Process heating is a critical step in many manufacturing operations, used to heat materials in the production of metals such as steel and aluminum, and non-metals such as glass, cement, rubber, plastics, petroleum products and ceramics. Heat is applied to raise the temperature of solids, liquids or gases in heating equipment such as process heaters, ovens, dryers, furnaces or melters. The heating process softens, melts or evaporates the materials and may promote chemical reactions or chemical rearrangements or break down the molecules of the materials being heated. Heat required in process heating equipment comes from fuels such as natural gas, fuel oil, coal and other energy sources such as electricity or steam.

Reducing or eliminating of heat losses is the most important consideration in reducing energy use for process heating equipment. In cases where it is impossible to reduce the losses, consider recovering part of the energy lost and using it within the process itself or for other useful purposes. Several heat recovery methods exist that can be used within the heating system, within the plant or converted into easily transportable energy such as electricity.

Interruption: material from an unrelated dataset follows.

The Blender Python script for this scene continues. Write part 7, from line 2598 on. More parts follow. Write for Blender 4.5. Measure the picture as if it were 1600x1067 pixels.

Efficiency of heating equipment is measured by the ratio of the amount of heat used by the material being heated to the amount of energy supplied to the heating equipment. For example, if heating equipment uses 10 million BTU/hr heat, and the load or material uses or receives 6 million BTU/hr heat during the heating process, thermal efficiency of the process is considered 60 percent. The heat not used by the material is lost through the system.

Heat loss depends on many factors such as the type of heat supply system used, equipment design, operations and maintenance of the equipment. The table shows some common areas of heat loss and suggests steps to take to reduce or recover the heat loss.

You can estimate heat losses in your system by using the U.S. Department of Energy’s Industrial Technologies Program’s Process Heating Assessment and Survey (PHAST) software tool. PHAST also allows the user to estimate how much these losses can be reduced by employing energy saving measures.